The archaeological evidence for Cleopatra’s reign has been severely compromised by the loss of her capital city, Ptolemaic Alexandria, which has either sunk beneath the waters of the Mediterranean Sea or been buried beneath later buildings. Writings, then, form the basis of our understanding of Cleopatra. But her reign has yielded few papyri. We cannot read her version of events and there are no contemporary biographies. The historian who knew her most intimately, Julius Caesar, scarcely references her in his works. Nikolaus of Damascus, tutor to Cleopatra’s children, adds a few more sentences. Plutarch’s Life of Antony provides the most complete account of her life; its author even claims to have read the memoirs of Cleopatra’s physician Olympus. Plutarch makes his methodology clear (Life of Alexander 1. Translated by B. Perrin):
... it is not histories that I am writing, but lives; and in the most illustrious deeds there is not always a manifestation of virtue or vice, nay, a slight thing like a phrase or a jest often makes a greater revelation of character than battles when thousands fall, or the greatest armaments, or sieges of cities. Accordingly, just as painters get the likenesses in their portraits from the face and the expression of the eyes, wherein the character shows itself, but make very little account of the other parts of the body, so I must be permitted to devote myself rather to the signs of the soul in men, and by means of these to portray the life of each, leaving to others the description of their great contests.
But Plutarch, writing at the beginning of the second century AD, cannot be considered an eyewitness, and nor can the alternative Cleopatra “biographer,” Cassius Dio, who wrote his Roman History in the years between AD 200-222.
Roman historians, determined to reinforce the right of the Emperor Augustus (formerly Cleopatra’s enemy Octavian) to rule, diminished the two decades of Cleopatra’s reign into two episodes: her relationships with Julius Caesar and Mark Antony. Julius Caesar, adoptive father of Augustus, was remembered with respect as a brave and upright man who manipulated an immoral foreign woman for his own ends. Mark Antony, Augustus’s rival for ultimate power, was remembered with pity as a weak man ensnared in the coils of an immoral foreign woman. Meanwhile Cleopatra was remembered as that most frightening of Roman stereotypes, an unnatural female: a woman who deliberately lured decent men away from their chaste Roman wives.
Plutarch served as the inspiration behind William Shakespeare’s plays Julius Caesar (c. 1600) and Antony and Cleopatra (c. 1606). Choosing to place drama above loyalty to his source, Shakespeare allowed his queen to become a heroine ruined by uncontrollable passion. His was by no means the first of the modern Cleopatras, but his interpretation has had the greatest effect on the public imagination.
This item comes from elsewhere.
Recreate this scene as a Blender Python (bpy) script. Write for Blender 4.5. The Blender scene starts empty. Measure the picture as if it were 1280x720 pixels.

That modern representations of Cleopatra distort history to reflect the needs and prejudices of their creators is obvious. Medieval artists, for example, depicted Cleopatra as a pale blonde because the pale blonde was the current ideal of beauty. More pernicious, because it reaches a wider audience, is the influence of film, which distorts not only to reflect prejudices, but also to tell a commercially viable story. Twentieth century filmmakers have spoken grandly of historical accuracy and serious drama, before producing a succession of Cleopatras specifically designed to appeal to their audiences. To take the most obvious example: Cleopatra must be conventionally beautiful, because only a conventionally beautiful woman can attract a man. So, as perceptions of beauty change, Cleopatra must also change. Theda Bara’s vamp-Cleopatra quickly became outdated. Claudette Colbert made a smart Cleopatra suitable for a pre-war audience before Elizabeth Taylor, bringing glamour to an austere world, became for many the “real” Cleopatra. Doubtless, the studios will soon present us with an updated Cleopatra – a muscular action woman for the 21st century, perhaps.
Underlying all films lie issues of censorship, political correctness and simple economics. “Historical” films raise particular questions. Just how much accurate history can reasonably be included in a film that has to earn its way at the box office? Is there anything wrong with distorting characters and changing locations in the name of art and entertainment? Those who learn their ancient history solely from Troy (Petersen 2004), Alexander (Stone 2004) and Cleopatra (Mankiewicz 1963) are not necessarily aware of these issues but are heavily affected by them.
The evolutionary path of the Cleopatra myth is obvious: the truth behind the myth is known. So why does the myth persist? It is hard to escape the conclusion that it persists because we want it to. It seems that each generation is given the version of Cleopatra that it is prepared to accept.